Há, então, essa dificuldade de implantação de conceito no próprio ministério.
Logo que iniciei o programa, todas as pessoas que trabalhavam com o governo, até no Ministério do Planejamento, falavam que eu estava fazendo uma loucura, porque eu busquei fazer o convênio direto, um a um. Ia assinar convênio diretamente com caciques de aldeias indígenas. Na verdade o Ponto de Cultura é uma injeção direta na veia. Diziam para que eu deixasse ONGs e OSCIPs fazerem esse trabalho por mim. Mas e o protagonismo das comunidades? O objetivo era justamente fortalecer o protagonismo da sociedade. Fizemos uma inversão.
Uma pesquisa do IPEA demonstrou isso – cada PC atende, de uma forma ampla, levando em conta até quem foi assistir um filme no ano, 3.300 pessoas. Isso dá um público de 8,5 milhões de pessoas em torno dos PCs, dos quais 750 mil em atividade regular. Qual o custo disso? R$ 5 mil por mês, se você olhar, mal é o custo de um salário. Se você volta ao velho esquema da estrutura do “de cima para baixo”, mostra que, na verdade, quem quer qualificar é que deve ser qualificado. De um lado o Estado vai se ampliando e se abrindo, aprendendo a conversar com o menino do Hip Hop, e, de outro lado, o menino do Hip Hop vai se apoderando do Estado.

De que maneira a reforma da Lei do Direito Autoral interfere no andamento dos Pontos de Cultura?
Cada PC é de um jeito, mas o único elemento que é comum a todos eles é o Estúdio Multimídia, que é o equipamento utilizado para a construção do auto-retrato. Isto é, o povo pelo povo, o índio pelo índio, por meio da construção de narrativas. E se é gestão em rede, é preciso que cada um se disponha a trocar, numa interação identidade/auteridade. Normalmente, as propostas culturais, mesmo as mais de esquerda, se focam muito na identidade; o que buscamos no Cultura Viva é essa equação com a auteridade.

Esse é um dos problemas da comunicação, também. Você deixar, por exemplo, que a narrativa sobre o índio seja construída pelo próprio índio, e não pelo repórter.
É isso que queremos fazer. E hoje posso dizer que há uma rede de milhares de comunidades se apresentando por elas mesmas. É claro que são de redes diferentes, tem a questão de linguagem, mas o processo tem se dado. Um exemplo é o Índios Online.

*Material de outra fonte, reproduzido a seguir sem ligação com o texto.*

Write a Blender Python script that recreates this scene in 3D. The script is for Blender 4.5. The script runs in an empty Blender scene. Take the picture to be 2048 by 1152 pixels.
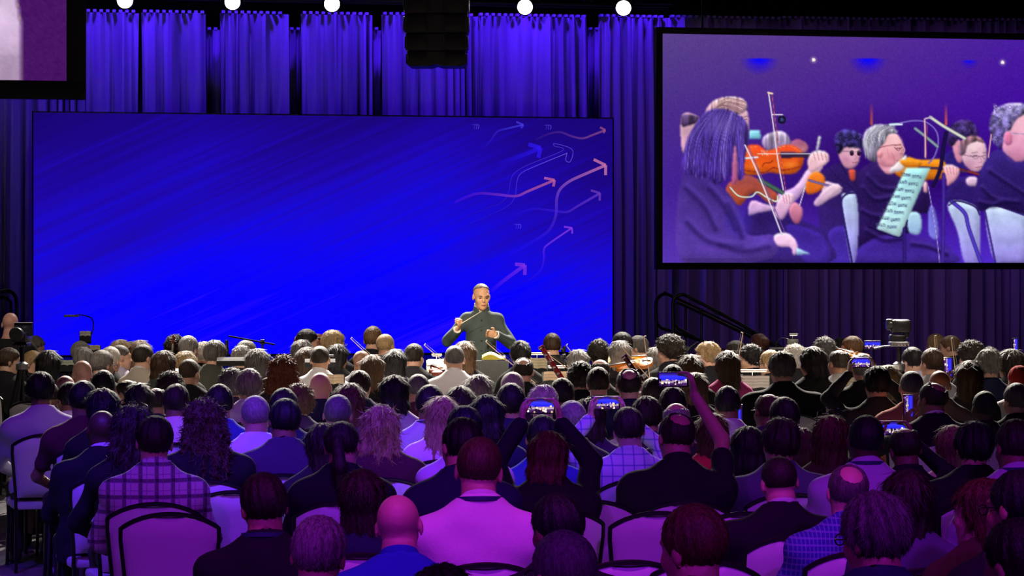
import bpy, bmesh, math, random
import numpy as np
from mathutils import Vector, Matrix, Euler

# ------------------------------------------------------------------ camera, world, light, exposure
SC = bpy.context.scene
COL = SC.collection
F, H, PX0, PY0 = 5000.0, 2.07, 1024.0, 528.0      # focal length in pixels, eye height, principal point (2048x1152 frame)
TA = 0.19                                          # the stage wall recedes to the right by this slope

cam_data = bpy.data.cameras.new('camera')
cam = bpy.data.objects.new('camera', cam_data)
COL.objects.link(cam)
cam.location = (0, 0, H)
cam.rotation_euler = (math.radians(90), 0, 0)
cam_data.sensor_width = 36.0
cam_data.lens = F / 2048 * 36.0
cam_data.shift_y = -(576 - PY0) / 2048
cam_data.clip_end = 200
SC.camera = cam

world = bpy.data.worlds.new('world')
SC.world = world
world.use_nodes = True
world.node_tree.nodes['Background'].inputs[0].default_value = (0.16, 0.05, 0.42, 1)
world.node_tree.nodes['Background'].inputs[1].default_value = 0.02

SC.view_settings.view_transform = 'Standard'
SC.view_settings.look = 'None'
SC.view_settings.exposure = 0.0
SC.view_settings.gamma = 1.0
SC.view_settings.use_curve_mapping = False


def lamp(name, loc, target, energy, color, angle=40, blend=0.6, radius=0.15):
    d = bpy.data.lights.new(name, 'SPOT')
    d.energy = energy
    d.color = color
    d.spot_size = math.radians(angle)
    d.spot_blend = blend
    d.shadow_soft_size = radius
    o = bpy.data.objects.new(name, d)
    COL.objects.link(o)
    o.location = loc
    o.rotation_euler = (Vector(target) - Vector(loc)).to_track_quat('-Z', 'Y').to_euler()
    return o


WARM = (1.0, 0.84, 0.70)
# white front light on the orchestra and the conductor, hung over the audience
for k, (x, tx, e) in enumerate(((-5.0, -2.9, 2000), (0.0, 0.2, 2200), (5.0, 3.2, 2000))):
    lamp('orchestra_spot_light', (x, 14.5, 8.0), (tx, 23.8, 1.0), e, WARM, 28, 0.9, 0.2)
lamp('conductor_spot_light', (-1.0, 13.0, 7.0), (-0.3, 24.4, 1.6), 4600, (1.0, 0.78, 0.50), 6.5, 0.8, 0.12)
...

Veja que essa composição da Cultura Digital é vital para a construção do Cultura Viva e ela parte de alguns princípios. Aquela discussão de tirar o símbolo dos Creative Commons (CC) pela marca. Na verdade, não é apenas uma marca [o CC], tem princípios: generosidade intelectual e trabalho colaborativo em rede. O que está por trás são formas de ver o mundo. Hoje a decisão não é do autor, é das editoras, ou seja, da intermediação. A lei não protege o autor, mas fundamentalmente protege a intermediação – que é uma forma de indústria que se acabou, não existe mais, pois ela tinha controle pelo físico, e o físico acabou. Uma obra de arte só é arte se ela é comunicada, se estabelece relação com alguém. Se ela fica trancafiada, ela deixou de se realizar.